A technique for pulse operation of radar was to discharge a transmission line into a magnetron, pulse length was proportional to line length while the line voltage and characteristic line resistance set the operating current.

Both of these viewpoints make the energy proportional to cable length.

A filter design should incorporate the cable as an element. Also, filters made of capacitors and inductors do not absorb stop band energy, they just reflect it back to the source. Unless the filter has at least a source resistance of matched value, the filter may become a resonator. Note that a cable becomes a resonator when its length is 1/4 wavelength (about 200 kHz for 380m), notably a short at one end makes it behave as a parallel resonance at the open end. Since cable characteristic impedancies are about 100 ohm, a few ohms qualifies as a "short". A few volts at the "short" end can be multiplied many times at the "open" end.

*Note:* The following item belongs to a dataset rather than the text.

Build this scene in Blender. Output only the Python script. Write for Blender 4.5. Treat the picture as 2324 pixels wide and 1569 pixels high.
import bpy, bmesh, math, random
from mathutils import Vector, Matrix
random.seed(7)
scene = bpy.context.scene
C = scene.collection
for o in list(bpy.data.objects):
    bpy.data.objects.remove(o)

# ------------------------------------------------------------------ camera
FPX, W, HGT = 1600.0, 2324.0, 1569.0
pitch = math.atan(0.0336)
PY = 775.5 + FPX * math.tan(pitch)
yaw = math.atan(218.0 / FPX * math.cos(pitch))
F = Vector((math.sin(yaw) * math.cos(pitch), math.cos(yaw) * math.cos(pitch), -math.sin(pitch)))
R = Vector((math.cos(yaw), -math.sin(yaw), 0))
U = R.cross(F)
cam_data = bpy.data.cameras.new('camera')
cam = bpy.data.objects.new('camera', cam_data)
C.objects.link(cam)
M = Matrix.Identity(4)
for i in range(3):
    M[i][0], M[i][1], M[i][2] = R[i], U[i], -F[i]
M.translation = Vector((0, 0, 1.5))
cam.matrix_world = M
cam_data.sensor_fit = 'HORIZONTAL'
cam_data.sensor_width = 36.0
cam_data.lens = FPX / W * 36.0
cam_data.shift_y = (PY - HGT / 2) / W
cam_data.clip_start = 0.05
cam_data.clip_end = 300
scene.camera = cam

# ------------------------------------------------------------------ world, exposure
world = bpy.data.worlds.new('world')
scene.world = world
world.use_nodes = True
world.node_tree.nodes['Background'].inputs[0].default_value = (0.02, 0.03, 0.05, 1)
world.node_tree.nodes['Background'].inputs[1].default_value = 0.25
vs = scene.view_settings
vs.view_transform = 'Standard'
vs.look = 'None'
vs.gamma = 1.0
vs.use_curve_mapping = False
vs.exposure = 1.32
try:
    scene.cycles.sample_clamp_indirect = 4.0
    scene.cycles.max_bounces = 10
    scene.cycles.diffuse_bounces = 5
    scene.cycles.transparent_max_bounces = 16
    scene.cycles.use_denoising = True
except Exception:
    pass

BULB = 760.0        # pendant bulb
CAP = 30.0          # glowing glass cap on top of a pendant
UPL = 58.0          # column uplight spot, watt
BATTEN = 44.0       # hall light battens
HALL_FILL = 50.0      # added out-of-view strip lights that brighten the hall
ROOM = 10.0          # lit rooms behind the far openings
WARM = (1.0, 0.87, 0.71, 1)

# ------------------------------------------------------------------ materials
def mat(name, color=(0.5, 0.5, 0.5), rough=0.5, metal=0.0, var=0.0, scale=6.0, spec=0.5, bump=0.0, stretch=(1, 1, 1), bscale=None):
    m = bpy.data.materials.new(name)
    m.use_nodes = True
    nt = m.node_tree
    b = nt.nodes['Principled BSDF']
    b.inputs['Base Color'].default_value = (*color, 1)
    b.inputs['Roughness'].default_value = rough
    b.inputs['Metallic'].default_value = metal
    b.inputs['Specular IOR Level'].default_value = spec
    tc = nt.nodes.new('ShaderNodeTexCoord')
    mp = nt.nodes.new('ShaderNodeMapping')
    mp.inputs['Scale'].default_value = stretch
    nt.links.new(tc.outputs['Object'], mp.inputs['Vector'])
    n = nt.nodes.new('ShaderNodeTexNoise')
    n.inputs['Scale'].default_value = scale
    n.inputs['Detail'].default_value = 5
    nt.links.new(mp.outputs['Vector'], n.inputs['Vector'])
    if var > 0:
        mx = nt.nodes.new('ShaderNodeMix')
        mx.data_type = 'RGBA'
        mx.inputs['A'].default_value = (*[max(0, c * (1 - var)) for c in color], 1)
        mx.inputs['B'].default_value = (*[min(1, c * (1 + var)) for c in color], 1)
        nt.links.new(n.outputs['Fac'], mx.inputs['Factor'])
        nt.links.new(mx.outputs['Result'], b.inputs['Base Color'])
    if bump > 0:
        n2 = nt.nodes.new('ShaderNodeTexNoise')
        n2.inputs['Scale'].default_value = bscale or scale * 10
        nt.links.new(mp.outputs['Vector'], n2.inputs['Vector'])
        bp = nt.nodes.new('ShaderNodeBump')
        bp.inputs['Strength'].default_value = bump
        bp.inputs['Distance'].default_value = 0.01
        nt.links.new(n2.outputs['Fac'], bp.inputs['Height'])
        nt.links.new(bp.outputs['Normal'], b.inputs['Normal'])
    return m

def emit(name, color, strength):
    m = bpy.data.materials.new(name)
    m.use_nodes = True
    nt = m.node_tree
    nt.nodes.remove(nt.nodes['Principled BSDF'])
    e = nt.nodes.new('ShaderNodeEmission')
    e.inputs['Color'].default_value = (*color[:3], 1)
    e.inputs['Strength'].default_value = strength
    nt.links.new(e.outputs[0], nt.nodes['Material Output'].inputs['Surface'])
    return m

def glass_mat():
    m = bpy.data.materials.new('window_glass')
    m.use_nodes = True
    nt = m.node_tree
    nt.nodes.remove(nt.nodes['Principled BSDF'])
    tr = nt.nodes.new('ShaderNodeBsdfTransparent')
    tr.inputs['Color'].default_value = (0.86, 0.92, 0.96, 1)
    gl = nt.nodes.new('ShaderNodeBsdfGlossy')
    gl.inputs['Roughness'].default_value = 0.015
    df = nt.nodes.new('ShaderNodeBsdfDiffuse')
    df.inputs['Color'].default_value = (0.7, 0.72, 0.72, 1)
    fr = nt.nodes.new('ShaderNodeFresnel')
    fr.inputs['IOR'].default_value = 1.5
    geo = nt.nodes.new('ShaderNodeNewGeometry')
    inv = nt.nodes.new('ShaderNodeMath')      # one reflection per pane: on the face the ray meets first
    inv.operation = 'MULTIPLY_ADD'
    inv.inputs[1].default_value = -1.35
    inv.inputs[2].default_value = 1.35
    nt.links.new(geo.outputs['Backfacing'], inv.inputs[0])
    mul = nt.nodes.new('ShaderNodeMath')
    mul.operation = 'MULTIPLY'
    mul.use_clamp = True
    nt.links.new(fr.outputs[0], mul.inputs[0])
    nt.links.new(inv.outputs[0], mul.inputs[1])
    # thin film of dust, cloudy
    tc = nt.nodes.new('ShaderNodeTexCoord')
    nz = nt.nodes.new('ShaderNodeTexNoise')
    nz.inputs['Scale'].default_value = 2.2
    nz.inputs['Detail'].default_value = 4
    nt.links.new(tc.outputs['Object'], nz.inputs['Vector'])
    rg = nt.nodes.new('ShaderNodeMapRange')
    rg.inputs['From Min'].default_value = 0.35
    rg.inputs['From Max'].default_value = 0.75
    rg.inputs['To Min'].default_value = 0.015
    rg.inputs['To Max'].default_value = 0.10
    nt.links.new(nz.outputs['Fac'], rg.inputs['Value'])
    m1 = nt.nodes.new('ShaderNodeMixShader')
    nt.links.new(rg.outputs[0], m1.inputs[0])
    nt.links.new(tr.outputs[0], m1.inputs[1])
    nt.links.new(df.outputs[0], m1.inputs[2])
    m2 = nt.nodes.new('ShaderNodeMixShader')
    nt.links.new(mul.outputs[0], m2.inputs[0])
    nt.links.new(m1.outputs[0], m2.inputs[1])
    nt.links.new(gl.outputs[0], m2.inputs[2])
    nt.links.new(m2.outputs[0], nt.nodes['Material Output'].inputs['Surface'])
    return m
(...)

Note that a low voltage across the ends [motor terminals?] of a series L-C resonator can conceal a high current and high resonance voltages across the L & C. When C is the bearing and its insulating oil film, breakdown can occur.

In my opinion, if your motor rated star voltage is 415 V the delta voltage has to be 415/sqrt(3)=240V.

If the peak voltage measured with the scope is 510 V then voltage to neutral it is only 510/sqrt(2)/sqrt(3)=208 V. It seems to me 208 V it is more than 13% dip so your motor works undervoltage [10% has to be the maximum allowable-see IEC 60034-1 Figure 12].It is recommended not more than 5% voltage drop- if the frequency is 50 Hz-for good performances.

In my opinion, if you are using the scope you may check the harmonics also.

208 volts phase to neutral is not a problem (apart maybe from being too high). The motor is connected 220 volt delta, so phase to neutral should be 220/√3 = 127 volt. That's why I queried the 510 volt peak.